Is the Critic Having Its Way With You?
August 7, 2012

It’s a Journey of a Lifetime

My name is Roxanne Howe-Murphy.

By way of introduction to this blog about this astonishing human journey that we are on, and how we might come into a deeper relationship with ourselves, with others, and with Reality, I wanted to share a few thoughts about my own journey.

I grew up on a small farm just on the outskirts of a small Midwestern town of about 2500 people. Although I haven’t lived on a farm since I was 18, I relish my deep connection to the land.

As a child and adolescent, I often experienced living ‘in-between’ worlds. I was neither a townie nor connected to the more rugged farm life my classmates who lived on large farms more distant from town experienced I loved the hidden grove of trees and the small creek that meandered through our land and gazing at the stars from the steps of an old building that had once been used as a “milkhouse.”

As much as I tried, I never quite accepted the belief systems that dominated the culture in which I was raised, and I lived with the gnawing sense that there was something larger or deeper or more profound happening in life. Who could I turn to in order to share my internal questioning? I felt like an outsider, though I was heavily engaged in school and after-school events. My internal and external lives didn’t match from a young age. I developed a conviction that something must have been wrong, quite wrong… with me.

From early on, I was naturally in awe of the human spirit and suspected that this life was about much more than what met the eye. But what? Who are we really? What are we doing here? I was seeking… but what? I didn’t yet have the words for naming one of life’s greatest paradoxes: that we are spiritual beings inhabiting a physical body in a material world. Of course, the skills to navigate this great mystery had not yet begun to bud. That took many years, and a long, difficult, if temporary loss of faith in my early “knowing.”

For the first few decades, I attributed my life experience—how I acted, how I felt inside, actually, how I related to most everything– to my interactions with external influences. You know these influences in your own life: parents and other sources of authority; siblings, classmates, and other peers; educational and extracurricular experiences, church experiences, economic status, racial and ethnic differences… the list goes on. I thought all these experiences had caused me to be the way I was and had caused life to look the way it did to me. The effect was to let my history define my current and future life.

This explanation of life, while commonly accepted, didn’t offer much room for growth or change. When someone or something else is assumed to be responsible for the condition of one’s life, it feels like a fait accompli… a done deal.

It wasn’t until I was in my late 30’s , after my doctoral work and while writing and teaching at the university, that my inquiry into the not so visible aspects of life was reignited. It had to be. While life was really pretty good, there clearly was something I wasn’t attending to. My interior loneliness could not be resolved, even by the love of my husband and wonderful friendships.
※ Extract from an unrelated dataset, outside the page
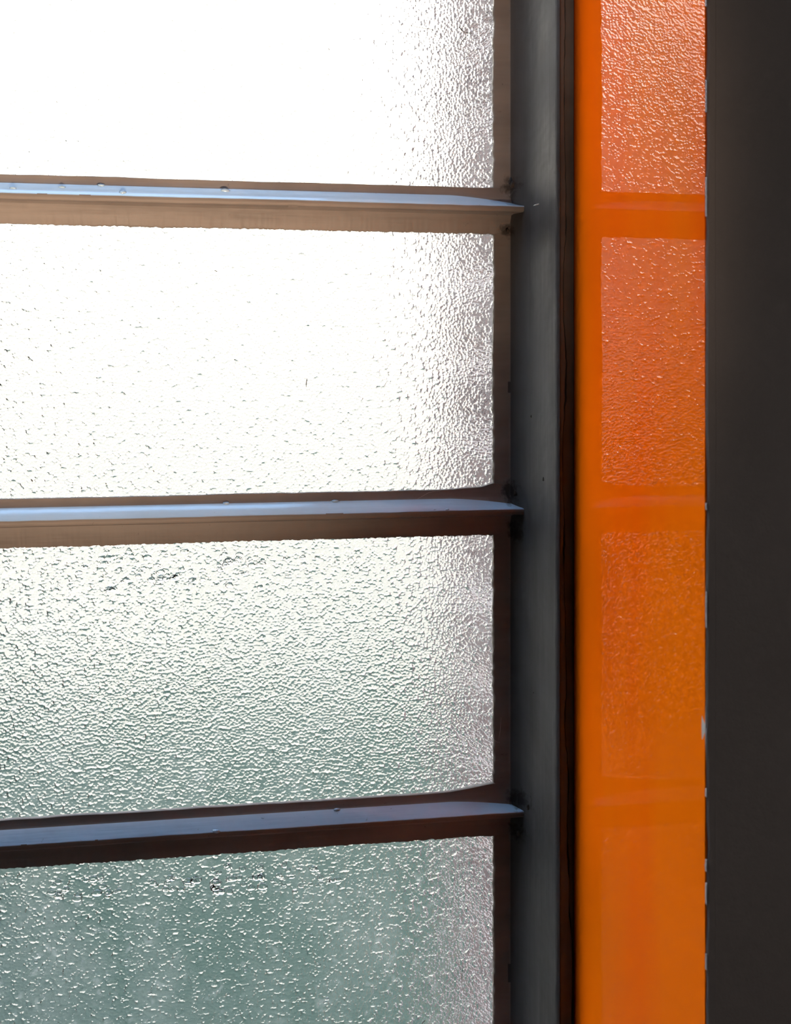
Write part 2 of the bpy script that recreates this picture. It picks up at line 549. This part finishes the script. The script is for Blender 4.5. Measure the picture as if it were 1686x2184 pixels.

After a few years of working with profound spiritual teachers, I came upon a body of work that sent shock waves through what I had taken to be “me.” It seemed that I was not so alone afterall, but that an estimated one-ninth of the population had a similar orientation to life! And the other eight-ninths each had their own orientation, too. I learned that our spiritual and psychological orientation and whole neuro system were wired in specific, unique ways that gave rise to our rationale and interpretation of life and how we stood in relationship to most everything. Yes, those external influences certainly interacted with and influenced each of our lives in unique ways, but they did not cause our state of being. And they certainly do not need to determine one’s future.

With this change in understanding and perspective, my life opened up. It is still opening.

The impetus for the shockwave was being introduced to a presence-based approach to the body of wisdom called the Enneagram. Over the ensuing years, this profoundly alive system has been a part of my daily life. It informs all that I do, because it shows us both who we take ourselves to be, and are not, but also points us to the truth of our essential and free nature. I can’t imagine not having it as a foundation for my coaching, teaching and writing.

I am in awe of the human spirit, and this journey that we are all on. I sometimes weep over the suffering that is part of the human condition and I rejoice in the magnificence of every moment when I’m most awake.

I am drawn to recognizing the sacred in every part of life, and see the hunger for coming into deeper contact with oneself in most people I meet.

As a spiritually-based teacher, author and coach of life, my decades of personal and professional experience around change have led me to teach a rare, counter-intuitive and radically compassionate approach to self-knowledge and recognition. This is what I have found to make the biggest difference in the very fabric and quality of our lives. It affects how we relate to everything.

In this Deep Living blog, we’ll be exploring many intricacies of this amazing life journey. There will be material from the Enneagram, certainly, and the larger human-spiritual themes of life will be woven into our sharing.

I hope you’ll join me for this adventure. I invite your participation, your curiosity, open-mindedness, your heart, your experience, and your self-witnessing as we grow together.